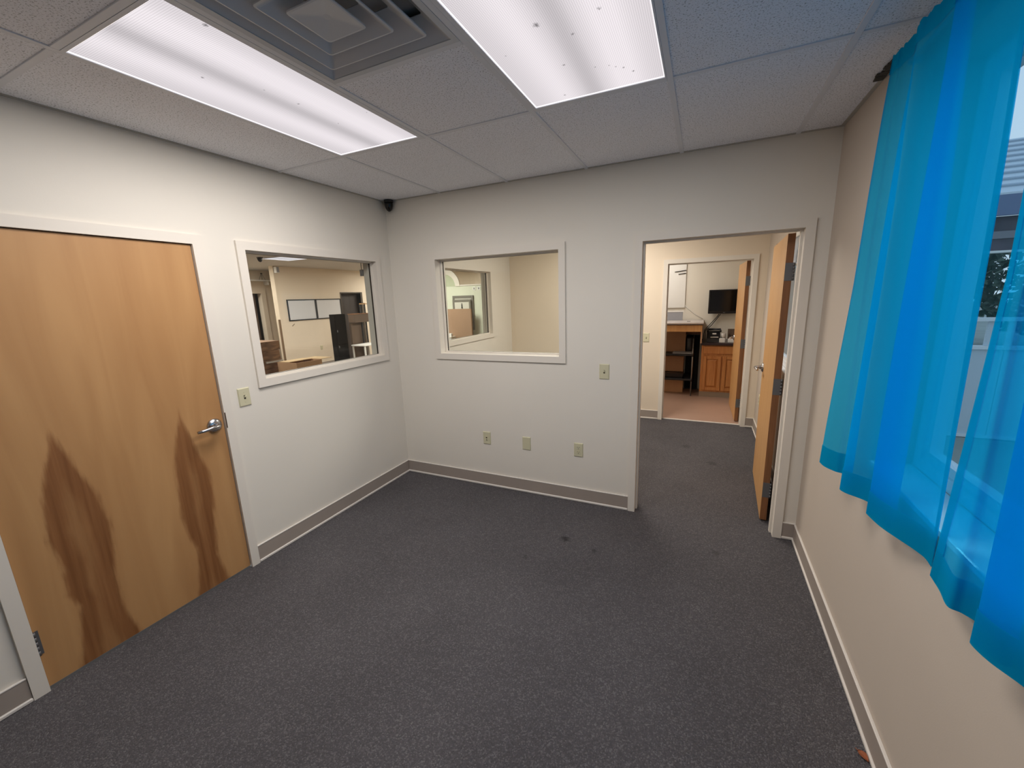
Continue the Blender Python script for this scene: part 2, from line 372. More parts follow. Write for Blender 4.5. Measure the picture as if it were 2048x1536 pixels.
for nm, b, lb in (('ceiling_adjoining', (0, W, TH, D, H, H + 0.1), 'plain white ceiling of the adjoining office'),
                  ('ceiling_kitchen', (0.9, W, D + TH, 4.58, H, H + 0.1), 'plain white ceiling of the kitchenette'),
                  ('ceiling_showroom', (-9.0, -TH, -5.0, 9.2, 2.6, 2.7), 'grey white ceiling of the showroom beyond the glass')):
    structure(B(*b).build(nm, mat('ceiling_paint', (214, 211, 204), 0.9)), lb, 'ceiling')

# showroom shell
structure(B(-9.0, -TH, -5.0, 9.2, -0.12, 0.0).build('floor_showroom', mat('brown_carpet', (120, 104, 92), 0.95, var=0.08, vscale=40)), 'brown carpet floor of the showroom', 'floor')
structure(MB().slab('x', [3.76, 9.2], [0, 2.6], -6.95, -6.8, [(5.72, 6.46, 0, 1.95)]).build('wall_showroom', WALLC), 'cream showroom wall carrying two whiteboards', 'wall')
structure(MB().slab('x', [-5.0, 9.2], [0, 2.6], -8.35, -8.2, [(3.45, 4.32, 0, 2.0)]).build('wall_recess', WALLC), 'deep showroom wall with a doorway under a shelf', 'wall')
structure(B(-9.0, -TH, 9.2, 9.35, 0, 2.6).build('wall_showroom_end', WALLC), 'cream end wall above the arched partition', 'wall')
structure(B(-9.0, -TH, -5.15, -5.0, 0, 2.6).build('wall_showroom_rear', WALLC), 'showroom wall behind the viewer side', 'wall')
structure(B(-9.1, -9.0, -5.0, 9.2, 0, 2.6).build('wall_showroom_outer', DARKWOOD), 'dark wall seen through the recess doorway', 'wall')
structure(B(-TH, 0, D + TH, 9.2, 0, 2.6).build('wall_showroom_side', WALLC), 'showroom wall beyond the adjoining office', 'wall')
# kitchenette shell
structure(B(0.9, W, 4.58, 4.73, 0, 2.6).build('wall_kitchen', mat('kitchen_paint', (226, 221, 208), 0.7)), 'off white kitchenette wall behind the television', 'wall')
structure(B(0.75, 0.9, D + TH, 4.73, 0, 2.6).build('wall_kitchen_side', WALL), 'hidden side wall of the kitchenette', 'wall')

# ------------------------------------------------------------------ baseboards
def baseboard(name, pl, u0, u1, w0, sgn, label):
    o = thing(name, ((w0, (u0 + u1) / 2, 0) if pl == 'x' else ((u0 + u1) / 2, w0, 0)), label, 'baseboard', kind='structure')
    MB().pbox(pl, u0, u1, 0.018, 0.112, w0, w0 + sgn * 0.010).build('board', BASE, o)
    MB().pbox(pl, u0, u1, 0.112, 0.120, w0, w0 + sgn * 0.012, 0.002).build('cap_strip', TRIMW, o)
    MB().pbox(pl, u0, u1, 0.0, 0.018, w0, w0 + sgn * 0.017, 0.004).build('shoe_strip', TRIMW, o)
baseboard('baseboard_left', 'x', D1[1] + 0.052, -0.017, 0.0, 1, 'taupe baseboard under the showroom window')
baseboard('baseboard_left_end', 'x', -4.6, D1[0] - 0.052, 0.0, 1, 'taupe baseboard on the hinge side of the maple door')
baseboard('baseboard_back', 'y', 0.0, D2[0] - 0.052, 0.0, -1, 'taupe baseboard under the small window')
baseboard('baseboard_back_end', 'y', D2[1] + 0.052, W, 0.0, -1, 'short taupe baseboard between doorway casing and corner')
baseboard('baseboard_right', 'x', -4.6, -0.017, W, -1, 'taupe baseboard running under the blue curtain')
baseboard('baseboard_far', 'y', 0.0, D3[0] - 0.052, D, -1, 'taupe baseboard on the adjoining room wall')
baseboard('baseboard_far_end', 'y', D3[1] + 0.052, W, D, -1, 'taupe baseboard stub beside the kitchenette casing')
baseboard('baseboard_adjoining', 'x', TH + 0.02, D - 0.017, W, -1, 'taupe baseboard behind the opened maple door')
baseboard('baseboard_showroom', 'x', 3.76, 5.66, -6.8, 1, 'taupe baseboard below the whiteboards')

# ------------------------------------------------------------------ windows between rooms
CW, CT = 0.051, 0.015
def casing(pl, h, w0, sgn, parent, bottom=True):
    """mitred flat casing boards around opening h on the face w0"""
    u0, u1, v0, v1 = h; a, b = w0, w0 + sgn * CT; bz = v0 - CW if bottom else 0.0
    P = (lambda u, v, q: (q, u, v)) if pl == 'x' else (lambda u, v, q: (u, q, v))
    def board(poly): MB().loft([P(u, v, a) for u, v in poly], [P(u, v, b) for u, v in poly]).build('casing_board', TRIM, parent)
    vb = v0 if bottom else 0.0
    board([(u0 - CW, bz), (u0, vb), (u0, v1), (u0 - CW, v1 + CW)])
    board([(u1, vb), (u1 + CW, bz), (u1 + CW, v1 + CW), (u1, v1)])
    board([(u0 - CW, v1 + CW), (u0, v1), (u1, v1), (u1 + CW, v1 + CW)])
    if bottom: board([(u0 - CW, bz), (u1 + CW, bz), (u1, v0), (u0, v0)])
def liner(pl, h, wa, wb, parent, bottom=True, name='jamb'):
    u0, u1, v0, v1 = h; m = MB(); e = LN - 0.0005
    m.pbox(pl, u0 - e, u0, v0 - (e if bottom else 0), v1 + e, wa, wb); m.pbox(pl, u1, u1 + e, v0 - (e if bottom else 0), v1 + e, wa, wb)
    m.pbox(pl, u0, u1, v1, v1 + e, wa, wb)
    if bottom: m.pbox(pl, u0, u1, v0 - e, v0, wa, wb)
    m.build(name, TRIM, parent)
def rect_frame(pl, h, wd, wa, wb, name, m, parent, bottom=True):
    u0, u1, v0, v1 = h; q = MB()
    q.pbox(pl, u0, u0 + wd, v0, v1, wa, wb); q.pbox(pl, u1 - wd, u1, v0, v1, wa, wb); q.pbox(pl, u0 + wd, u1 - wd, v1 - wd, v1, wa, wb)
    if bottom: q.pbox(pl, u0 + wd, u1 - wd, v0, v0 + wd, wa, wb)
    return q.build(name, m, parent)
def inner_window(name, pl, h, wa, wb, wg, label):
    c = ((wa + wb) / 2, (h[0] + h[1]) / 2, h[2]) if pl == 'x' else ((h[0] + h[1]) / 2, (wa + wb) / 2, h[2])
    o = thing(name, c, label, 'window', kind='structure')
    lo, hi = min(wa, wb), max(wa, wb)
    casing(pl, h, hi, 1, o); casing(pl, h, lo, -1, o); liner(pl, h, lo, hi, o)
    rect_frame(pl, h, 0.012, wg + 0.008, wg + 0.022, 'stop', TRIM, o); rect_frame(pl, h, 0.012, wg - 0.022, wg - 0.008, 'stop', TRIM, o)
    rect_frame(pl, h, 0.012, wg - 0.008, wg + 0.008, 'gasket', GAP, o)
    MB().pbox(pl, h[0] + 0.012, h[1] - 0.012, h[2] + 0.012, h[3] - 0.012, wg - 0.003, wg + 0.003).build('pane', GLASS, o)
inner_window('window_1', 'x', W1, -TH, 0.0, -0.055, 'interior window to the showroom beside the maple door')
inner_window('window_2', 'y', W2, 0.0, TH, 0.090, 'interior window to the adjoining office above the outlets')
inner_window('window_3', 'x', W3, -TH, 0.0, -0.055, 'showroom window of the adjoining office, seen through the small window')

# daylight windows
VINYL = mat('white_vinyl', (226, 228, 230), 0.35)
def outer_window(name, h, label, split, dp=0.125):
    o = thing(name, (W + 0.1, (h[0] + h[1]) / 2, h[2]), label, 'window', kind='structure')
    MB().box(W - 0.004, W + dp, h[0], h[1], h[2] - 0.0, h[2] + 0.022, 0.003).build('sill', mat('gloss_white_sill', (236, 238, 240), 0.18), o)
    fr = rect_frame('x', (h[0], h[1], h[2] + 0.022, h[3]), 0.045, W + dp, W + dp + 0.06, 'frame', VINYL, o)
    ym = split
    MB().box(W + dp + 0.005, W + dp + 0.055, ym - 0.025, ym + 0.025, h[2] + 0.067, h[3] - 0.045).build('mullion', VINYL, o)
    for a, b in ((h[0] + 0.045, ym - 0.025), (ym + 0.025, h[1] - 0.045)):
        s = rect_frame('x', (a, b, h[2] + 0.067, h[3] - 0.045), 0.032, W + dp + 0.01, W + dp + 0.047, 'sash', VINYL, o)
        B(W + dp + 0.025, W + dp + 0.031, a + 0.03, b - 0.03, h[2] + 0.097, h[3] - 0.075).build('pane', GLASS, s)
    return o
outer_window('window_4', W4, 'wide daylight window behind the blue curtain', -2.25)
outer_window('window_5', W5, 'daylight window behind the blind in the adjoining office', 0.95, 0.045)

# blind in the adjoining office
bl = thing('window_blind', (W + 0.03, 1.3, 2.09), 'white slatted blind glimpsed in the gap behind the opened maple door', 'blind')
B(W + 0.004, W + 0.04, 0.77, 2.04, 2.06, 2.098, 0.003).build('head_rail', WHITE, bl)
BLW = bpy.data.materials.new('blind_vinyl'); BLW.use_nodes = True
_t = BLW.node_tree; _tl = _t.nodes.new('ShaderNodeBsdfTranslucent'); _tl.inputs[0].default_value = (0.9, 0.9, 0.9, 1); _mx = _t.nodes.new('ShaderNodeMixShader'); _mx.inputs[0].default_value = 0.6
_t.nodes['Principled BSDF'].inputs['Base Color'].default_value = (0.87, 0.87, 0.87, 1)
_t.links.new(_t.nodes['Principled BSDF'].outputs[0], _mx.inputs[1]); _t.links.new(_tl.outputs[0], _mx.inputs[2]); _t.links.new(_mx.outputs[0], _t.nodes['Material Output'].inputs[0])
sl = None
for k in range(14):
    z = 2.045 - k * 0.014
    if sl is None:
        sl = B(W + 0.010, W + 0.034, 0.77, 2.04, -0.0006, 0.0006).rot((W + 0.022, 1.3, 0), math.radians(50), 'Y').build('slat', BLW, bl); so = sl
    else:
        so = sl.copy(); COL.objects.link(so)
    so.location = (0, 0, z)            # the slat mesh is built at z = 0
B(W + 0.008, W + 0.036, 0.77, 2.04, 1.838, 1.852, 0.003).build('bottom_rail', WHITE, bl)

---

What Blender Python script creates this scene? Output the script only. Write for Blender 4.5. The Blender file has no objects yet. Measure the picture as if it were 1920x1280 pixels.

TASK BRIEF ▸ Starting at the line that contains "Continue the Blender", repeat each line exactly, and stop after the line that contains "0.9)), lb, 'ceiling')".

TASK RESPONSE ▸
Continue the Blender Python script for this scene: part 2, from line 372. More parts follow. Write for Blender 4.5. Measure the picture as if it were 2048x1536 pixels.
for nm, b, lb in (('ceiling_adjoining', (0, W, TH, D, H, H + 0.1), 'plain white ceiling of the adjoining office'),
                  ('ceiling_kitchen', (0.9, W, D + TH, 4.58, H, H + 0.1), 'plain white ceiling of the kitchenette'),
                  ('ceiling_showroom', (-9.0, -TH, -5.0, 9.2, 2.6, 2.7), 'grey white ceiling of the showroom beyond the glass')):
    structure(B(*b).build(nm, mat('ceiling_paint', (214, 211, 204), 0.9)), lb, 'ceiling')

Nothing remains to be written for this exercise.